The report focused on four kinds of transactions.  In pre-notification negative option plans – book clubs, for example – consumers agree to get periodic notices offering a product.  If they take no action, sellers send the item and charge the recipient.  For continuity programs, buyers agree to receive periodic deliveries, which they’ll get until they cancel.  For automatic renewal plans – say, a magazine subscription – a seller continues a customer’s subscription until the customer cancels.  In free-to-pay conversions, for an initial period customers receive goods for free or at a nominal cost.  After that, sellers send merchandise and charge a fee until consumers affirmatively cancel.  

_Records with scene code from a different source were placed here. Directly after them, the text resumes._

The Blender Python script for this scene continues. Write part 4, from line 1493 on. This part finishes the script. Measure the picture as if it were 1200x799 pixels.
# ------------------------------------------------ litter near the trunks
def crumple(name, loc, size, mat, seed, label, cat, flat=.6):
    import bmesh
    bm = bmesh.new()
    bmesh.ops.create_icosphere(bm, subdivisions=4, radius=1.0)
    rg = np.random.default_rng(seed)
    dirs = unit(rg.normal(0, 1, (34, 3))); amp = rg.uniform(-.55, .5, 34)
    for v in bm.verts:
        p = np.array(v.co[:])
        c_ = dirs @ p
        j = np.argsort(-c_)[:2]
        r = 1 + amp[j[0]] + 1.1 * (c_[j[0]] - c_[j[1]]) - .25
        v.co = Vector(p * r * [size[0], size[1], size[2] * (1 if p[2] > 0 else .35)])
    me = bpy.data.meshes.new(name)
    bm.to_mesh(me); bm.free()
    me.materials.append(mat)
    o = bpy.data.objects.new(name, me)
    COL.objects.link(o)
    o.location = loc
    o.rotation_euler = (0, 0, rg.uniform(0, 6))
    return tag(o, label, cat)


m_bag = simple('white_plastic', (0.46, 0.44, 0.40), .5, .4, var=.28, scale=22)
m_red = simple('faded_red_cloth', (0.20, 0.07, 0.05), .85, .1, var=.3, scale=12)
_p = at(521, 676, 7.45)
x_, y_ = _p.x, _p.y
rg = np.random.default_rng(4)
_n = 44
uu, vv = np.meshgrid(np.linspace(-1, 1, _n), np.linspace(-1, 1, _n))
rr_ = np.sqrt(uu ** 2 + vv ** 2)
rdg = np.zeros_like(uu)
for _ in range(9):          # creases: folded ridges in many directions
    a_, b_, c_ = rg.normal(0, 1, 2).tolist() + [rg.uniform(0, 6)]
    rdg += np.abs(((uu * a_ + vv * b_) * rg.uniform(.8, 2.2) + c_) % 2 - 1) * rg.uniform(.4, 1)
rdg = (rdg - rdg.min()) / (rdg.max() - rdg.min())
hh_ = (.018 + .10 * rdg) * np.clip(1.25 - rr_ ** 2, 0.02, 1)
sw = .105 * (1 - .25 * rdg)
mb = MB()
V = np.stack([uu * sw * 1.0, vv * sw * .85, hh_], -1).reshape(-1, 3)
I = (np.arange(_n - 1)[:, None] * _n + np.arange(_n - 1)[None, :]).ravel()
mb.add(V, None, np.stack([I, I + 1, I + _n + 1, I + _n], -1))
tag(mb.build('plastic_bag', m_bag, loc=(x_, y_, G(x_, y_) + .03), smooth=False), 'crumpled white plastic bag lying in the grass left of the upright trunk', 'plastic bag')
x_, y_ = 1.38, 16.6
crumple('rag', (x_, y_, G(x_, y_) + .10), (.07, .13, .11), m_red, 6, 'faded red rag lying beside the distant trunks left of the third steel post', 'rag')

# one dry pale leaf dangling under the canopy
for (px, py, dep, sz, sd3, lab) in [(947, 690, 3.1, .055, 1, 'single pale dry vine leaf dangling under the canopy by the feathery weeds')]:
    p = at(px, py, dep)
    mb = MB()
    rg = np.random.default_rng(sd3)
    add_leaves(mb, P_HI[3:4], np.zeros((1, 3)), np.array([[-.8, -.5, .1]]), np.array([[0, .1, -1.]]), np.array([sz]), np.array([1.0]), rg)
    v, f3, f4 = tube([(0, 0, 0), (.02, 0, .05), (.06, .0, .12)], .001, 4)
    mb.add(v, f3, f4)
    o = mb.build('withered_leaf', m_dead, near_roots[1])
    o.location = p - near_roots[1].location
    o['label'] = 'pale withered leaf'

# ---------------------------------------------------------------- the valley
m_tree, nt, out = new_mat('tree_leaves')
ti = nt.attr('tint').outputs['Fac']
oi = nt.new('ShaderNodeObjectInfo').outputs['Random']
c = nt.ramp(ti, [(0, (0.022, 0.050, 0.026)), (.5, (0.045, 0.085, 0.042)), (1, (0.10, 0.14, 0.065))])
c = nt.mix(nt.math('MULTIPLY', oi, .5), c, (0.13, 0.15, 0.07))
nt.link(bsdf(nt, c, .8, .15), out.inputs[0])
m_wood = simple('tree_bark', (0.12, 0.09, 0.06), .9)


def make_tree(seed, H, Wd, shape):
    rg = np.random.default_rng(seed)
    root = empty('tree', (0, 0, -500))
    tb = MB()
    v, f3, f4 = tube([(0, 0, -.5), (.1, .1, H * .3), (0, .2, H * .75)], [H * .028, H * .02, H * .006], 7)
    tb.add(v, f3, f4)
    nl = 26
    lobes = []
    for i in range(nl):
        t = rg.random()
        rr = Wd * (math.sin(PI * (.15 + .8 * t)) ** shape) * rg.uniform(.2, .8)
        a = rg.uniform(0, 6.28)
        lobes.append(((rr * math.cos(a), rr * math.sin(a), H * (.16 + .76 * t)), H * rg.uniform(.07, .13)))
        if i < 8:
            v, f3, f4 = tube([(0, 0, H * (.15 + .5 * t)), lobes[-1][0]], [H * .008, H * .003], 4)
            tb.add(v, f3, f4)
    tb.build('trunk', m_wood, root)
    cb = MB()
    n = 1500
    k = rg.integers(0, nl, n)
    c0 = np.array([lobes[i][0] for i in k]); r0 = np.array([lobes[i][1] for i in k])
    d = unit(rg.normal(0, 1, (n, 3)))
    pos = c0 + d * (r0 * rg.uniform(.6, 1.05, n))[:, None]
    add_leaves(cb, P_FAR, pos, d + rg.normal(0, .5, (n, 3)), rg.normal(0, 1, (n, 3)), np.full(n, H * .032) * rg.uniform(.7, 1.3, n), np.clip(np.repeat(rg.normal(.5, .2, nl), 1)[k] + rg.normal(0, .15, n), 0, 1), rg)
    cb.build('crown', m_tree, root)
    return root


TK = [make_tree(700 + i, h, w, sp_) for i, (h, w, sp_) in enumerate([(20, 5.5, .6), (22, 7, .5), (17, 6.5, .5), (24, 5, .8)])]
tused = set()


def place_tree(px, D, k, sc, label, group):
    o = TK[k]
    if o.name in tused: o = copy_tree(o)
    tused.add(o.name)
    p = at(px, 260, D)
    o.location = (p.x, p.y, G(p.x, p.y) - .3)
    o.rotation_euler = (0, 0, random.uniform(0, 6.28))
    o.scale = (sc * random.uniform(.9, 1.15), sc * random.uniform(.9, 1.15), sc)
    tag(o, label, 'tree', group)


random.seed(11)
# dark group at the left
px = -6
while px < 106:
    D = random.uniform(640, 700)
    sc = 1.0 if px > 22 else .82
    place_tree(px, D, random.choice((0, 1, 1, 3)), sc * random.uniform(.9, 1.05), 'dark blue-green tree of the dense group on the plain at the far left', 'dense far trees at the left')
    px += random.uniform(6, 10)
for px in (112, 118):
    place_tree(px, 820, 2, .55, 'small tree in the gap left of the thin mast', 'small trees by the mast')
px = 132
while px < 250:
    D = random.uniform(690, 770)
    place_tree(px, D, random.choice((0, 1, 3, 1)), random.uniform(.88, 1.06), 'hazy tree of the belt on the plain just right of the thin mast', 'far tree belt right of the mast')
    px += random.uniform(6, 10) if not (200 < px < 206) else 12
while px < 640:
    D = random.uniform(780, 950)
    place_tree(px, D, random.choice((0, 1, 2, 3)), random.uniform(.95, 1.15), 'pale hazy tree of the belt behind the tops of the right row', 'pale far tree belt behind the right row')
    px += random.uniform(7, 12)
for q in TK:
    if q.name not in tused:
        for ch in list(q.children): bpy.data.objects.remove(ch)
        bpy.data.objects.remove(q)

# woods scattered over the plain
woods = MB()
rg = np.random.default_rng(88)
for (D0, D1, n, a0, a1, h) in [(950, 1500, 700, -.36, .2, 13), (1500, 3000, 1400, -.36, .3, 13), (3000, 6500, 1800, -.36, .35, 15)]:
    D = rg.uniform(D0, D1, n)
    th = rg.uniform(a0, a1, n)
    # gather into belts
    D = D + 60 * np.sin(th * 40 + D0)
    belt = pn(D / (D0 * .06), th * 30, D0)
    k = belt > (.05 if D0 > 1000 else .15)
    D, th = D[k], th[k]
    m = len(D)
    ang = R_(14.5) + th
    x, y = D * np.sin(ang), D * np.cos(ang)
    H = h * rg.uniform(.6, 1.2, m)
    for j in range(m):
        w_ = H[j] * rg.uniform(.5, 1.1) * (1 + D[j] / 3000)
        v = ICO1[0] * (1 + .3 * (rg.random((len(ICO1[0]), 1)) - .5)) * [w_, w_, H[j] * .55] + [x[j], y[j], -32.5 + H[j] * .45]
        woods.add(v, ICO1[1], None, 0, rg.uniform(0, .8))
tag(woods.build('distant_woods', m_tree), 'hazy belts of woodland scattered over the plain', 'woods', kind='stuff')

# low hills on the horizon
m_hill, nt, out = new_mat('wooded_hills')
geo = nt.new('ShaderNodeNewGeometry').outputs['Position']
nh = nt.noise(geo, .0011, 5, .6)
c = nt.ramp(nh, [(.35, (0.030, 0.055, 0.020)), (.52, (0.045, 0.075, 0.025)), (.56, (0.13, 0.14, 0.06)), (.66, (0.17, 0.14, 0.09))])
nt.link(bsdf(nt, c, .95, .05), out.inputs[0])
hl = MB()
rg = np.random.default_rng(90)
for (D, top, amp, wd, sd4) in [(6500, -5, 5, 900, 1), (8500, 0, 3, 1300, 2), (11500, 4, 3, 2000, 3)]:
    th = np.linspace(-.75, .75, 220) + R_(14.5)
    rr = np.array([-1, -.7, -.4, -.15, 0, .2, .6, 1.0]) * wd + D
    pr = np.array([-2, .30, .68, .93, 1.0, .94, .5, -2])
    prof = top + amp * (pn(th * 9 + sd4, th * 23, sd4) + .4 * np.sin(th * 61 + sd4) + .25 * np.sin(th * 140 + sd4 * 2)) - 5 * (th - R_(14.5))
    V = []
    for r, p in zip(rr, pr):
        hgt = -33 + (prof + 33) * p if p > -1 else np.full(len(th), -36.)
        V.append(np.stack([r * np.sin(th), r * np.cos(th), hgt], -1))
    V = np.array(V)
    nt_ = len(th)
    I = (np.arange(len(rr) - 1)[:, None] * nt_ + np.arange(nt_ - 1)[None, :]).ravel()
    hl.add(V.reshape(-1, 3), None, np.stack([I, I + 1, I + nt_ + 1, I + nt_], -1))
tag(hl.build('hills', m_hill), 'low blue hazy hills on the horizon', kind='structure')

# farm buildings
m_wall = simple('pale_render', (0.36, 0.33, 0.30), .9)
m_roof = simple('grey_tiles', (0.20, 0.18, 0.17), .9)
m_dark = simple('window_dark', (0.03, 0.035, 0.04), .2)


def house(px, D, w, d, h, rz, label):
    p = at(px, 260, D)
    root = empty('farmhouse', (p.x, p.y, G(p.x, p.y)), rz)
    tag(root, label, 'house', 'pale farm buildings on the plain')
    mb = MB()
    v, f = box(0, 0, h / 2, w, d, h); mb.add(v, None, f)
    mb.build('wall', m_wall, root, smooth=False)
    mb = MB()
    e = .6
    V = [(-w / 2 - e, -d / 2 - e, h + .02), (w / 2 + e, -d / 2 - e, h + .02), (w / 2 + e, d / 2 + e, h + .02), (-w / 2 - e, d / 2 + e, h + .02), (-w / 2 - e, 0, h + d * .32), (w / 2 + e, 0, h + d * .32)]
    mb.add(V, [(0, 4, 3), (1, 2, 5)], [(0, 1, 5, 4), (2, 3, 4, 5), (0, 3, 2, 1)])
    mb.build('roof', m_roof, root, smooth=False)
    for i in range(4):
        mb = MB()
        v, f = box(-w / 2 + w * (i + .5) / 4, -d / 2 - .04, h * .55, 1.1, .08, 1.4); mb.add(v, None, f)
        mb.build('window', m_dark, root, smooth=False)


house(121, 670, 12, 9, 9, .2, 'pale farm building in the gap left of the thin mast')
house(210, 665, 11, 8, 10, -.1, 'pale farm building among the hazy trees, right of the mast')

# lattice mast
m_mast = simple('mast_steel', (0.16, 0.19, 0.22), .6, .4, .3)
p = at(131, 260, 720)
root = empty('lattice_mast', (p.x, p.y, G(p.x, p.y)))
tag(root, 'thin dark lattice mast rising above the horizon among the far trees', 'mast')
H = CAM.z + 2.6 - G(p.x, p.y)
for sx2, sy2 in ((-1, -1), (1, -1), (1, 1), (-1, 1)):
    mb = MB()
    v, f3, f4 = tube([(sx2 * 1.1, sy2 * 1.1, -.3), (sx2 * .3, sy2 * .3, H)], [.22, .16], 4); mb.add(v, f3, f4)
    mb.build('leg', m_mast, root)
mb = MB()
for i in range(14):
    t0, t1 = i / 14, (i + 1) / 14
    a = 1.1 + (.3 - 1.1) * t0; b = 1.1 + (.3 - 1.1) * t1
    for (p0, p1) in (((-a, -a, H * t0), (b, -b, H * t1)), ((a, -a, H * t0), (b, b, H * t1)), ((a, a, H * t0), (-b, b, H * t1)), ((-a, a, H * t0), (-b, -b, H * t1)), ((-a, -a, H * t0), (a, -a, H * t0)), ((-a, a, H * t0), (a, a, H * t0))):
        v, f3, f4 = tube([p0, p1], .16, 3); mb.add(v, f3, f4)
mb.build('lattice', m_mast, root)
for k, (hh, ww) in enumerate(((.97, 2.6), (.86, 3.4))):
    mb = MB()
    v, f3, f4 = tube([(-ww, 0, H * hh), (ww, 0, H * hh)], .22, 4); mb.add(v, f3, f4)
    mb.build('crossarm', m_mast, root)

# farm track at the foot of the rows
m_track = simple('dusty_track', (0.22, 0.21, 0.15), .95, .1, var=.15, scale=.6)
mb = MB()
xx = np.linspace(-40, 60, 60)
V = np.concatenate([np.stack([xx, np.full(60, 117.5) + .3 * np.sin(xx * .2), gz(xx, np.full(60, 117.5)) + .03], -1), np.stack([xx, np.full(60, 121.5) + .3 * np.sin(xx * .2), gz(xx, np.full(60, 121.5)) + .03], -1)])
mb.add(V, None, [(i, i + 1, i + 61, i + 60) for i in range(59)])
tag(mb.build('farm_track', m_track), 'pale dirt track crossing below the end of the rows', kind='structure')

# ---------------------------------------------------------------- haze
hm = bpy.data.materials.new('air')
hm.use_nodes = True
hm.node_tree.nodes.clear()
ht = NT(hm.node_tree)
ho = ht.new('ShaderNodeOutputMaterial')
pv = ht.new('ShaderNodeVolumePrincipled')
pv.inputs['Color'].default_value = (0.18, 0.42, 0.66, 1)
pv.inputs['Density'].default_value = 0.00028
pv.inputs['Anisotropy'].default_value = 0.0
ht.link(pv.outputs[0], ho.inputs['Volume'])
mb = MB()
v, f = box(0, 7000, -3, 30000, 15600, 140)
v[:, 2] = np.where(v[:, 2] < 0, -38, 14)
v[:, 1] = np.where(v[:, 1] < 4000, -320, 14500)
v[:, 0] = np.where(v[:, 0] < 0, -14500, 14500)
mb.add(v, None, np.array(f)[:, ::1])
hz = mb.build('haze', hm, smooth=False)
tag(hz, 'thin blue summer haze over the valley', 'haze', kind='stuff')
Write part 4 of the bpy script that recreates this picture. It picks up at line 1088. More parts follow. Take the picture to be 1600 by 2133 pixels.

If you use negative option marketing, the staff report offers some points to consider:

  • Use plain language to explain the terms of the offer.  An advertising slogan in ancient Sanskrit would be unthinkable to savvy marketers, and yet many negative option plans read just like that to potential customers.  It’s the marketer’s responsibility to explain the material terms – what buyers will get, the frequency of delivery, how much it’s going to cost, how to cancel, and whether the transaction involves the transfer of a consumer’s billing information to a third party – in a way consumers understand.  Vague, legalistic, or contradictory language won’t cut it.
  • Design disclosures to be clear and conspicuous.  Advertisers are pros at creating eye-catching graphics to showcase their products.  Put those same skills to work to convey key terms in a way that grabs attention.  Place the terms of the deal where they’re going to be seen and label them to highlight their importance.
  • Disclose the terms before customers pay or incur a financial obligation.  Consumers need the details of the deal before they say yes.  After-the-fact disclosures won’t do the trick.
  • Get buyers’ affirmative consent.  To be sure consumers want to sign up for a negative option offer, set up the deal so they have to take an affirmative step to demonstrate their consent.  Don’t rely on a pre-checked box as evidence of approval.
  • Don’t set up roadblocks that make it hard for customers to cancel.  Ignored email or endless waits on the phone leave customers with a poor impression of your company.  By setting up a straightforward system for handling cancellations, you’re leaving the door open for their business in the future.  

Lesley Fair is an attorney in the FTC’s Bureau of Consumer Protection.